As sick children lay in bed over 30 years ago listening to their friends playing outside in the sunshine, there was one advantage they usually had over those friends: a glass of Lucozade brought up to them by their loving mothers. It was, as a slogan said at the time, the “nice part of being ill”. The drink was viewed almost exclusively as a product to aid recovery and was targeted at that specific market. It was very unusual at that time to buy a bottle of Lucozade purely as a refreshing beverage.
Those with long memories will recall that the product was originally sold not only in a glass bottle but also with a yellow cellophane wrap. There is nothing like a successful brand to spawn lookalikes and competitors soon sought to use similar cellophane wraps for their competing products. We were delighted therefore that in the early 1980s we managed to persuade the Irish Patents Office to register the yellow (amber) transparent wrap as a trade mark (see the attached representation) which granted the then owners, Beecham, exclusive rights in the wrap. As a consequence we were able on behalf of Beecham to prevent competitors from using similar cellophane wraps on their products. Registration of the get-up of a product as a trade mark was very unusual at the time and securing registration of the cellophane wrap was something of a coup. The registration continues to be of interest as it has been renewed for a number of terms even though the ownership of the trade mark has changed hands.
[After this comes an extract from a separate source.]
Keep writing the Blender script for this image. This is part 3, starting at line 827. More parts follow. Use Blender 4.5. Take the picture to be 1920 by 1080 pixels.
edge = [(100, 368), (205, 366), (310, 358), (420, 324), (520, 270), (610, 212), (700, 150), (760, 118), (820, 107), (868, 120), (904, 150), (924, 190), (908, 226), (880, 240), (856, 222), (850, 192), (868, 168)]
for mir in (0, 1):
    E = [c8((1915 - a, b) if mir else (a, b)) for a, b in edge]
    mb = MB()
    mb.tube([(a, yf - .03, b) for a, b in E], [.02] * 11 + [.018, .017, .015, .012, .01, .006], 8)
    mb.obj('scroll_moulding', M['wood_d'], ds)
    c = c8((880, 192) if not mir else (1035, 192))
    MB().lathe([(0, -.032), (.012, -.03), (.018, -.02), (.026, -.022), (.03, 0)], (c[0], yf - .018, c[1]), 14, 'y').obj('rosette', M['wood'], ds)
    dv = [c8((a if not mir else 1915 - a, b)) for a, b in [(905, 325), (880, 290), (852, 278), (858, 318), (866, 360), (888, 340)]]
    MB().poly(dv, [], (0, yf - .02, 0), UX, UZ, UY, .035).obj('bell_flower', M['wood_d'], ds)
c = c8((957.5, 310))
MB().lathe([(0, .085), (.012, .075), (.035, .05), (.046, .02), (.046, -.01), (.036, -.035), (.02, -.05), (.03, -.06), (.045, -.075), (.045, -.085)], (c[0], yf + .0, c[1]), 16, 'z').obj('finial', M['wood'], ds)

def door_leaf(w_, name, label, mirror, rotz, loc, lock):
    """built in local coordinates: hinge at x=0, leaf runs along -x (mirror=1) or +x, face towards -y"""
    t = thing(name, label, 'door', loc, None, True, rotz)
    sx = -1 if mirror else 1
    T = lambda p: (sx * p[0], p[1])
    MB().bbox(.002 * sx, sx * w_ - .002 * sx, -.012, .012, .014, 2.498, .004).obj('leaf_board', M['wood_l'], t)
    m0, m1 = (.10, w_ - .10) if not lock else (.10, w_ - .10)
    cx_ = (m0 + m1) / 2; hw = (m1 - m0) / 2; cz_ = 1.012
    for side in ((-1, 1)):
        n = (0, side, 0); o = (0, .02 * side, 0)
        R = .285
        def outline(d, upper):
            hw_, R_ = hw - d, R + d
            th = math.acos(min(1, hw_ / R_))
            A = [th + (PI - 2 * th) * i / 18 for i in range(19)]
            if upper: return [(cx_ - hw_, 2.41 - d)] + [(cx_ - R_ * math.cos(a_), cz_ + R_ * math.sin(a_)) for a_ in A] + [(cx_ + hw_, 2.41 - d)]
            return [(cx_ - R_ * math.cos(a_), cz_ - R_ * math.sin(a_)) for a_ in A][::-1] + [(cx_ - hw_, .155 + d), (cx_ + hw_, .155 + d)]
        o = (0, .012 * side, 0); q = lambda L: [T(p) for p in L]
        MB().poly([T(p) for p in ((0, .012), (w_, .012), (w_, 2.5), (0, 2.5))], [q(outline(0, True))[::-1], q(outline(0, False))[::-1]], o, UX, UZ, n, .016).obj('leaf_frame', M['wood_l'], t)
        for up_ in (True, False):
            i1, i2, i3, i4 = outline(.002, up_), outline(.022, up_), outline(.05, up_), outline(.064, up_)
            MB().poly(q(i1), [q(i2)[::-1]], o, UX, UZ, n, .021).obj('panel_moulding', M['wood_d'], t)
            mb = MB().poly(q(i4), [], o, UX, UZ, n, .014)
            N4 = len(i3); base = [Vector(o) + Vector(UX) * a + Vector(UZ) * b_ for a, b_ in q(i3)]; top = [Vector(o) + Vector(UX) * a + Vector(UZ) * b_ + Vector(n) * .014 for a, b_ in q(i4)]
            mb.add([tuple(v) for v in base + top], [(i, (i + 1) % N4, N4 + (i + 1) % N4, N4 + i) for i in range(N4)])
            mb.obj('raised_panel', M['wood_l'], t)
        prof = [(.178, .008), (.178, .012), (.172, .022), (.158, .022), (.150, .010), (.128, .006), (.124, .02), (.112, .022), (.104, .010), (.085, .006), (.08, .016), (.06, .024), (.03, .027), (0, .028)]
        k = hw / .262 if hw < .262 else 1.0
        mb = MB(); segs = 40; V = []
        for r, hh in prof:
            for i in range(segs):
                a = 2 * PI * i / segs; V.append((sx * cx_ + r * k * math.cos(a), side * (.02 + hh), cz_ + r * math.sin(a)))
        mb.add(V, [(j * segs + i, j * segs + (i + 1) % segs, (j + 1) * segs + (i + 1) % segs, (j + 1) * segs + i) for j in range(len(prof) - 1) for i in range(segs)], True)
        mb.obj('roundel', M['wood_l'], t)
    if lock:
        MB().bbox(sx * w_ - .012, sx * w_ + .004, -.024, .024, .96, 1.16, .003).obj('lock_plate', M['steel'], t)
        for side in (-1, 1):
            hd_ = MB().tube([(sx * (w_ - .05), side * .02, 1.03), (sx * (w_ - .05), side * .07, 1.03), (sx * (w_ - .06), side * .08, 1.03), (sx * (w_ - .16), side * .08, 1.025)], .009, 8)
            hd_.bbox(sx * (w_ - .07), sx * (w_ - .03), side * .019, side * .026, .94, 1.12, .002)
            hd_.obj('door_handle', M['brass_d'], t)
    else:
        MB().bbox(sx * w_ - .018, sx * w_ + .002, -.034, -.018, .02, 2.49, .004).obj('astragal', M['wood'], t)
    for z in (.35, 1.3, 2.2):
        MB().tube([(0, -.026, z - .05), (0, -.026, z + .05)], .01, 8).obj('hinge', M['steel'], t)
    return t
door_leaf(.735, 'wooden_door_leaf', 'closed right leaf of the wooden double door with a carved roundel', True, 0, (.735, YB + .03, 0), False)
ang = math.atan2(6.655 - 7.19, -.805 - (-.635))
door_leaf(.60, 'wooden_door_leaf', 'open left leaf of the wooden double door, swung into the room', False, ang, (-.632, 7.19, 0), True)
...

However, around the same time Beecham decided to re-position the product in the market. With the general health of the population improving demand for the drink had dropped off and in order to survive Beecham needed to “think outside the box”. Rather than let the product die or become marginalised, some clever marketing people decided to change the slogan “aids recovery” to “replaces lost energy” and athletes such as Olympian Daly Thompson were employed to promote the product not as a drink for sickly children but as an energy boosting product for busy and healthy people. It was a very successful transformation, all in a short space of time, and later on new flavours were introduced and even a range of isotonic sports drinks was launched under the brand Lucozade Sport.
So successful has the brand become that the Japanese company, Suntory, has recently purchased Trade Mark Lucozade (along with the Trade Mark Ribena) for £1.5 billion. Little did those sick children 30 years ago realise that their glass of Lucozade sitting on the locker beside them would one day be promoted by the most expensive football player in the world, Gareth Bale, as a drink to enhance sports performance.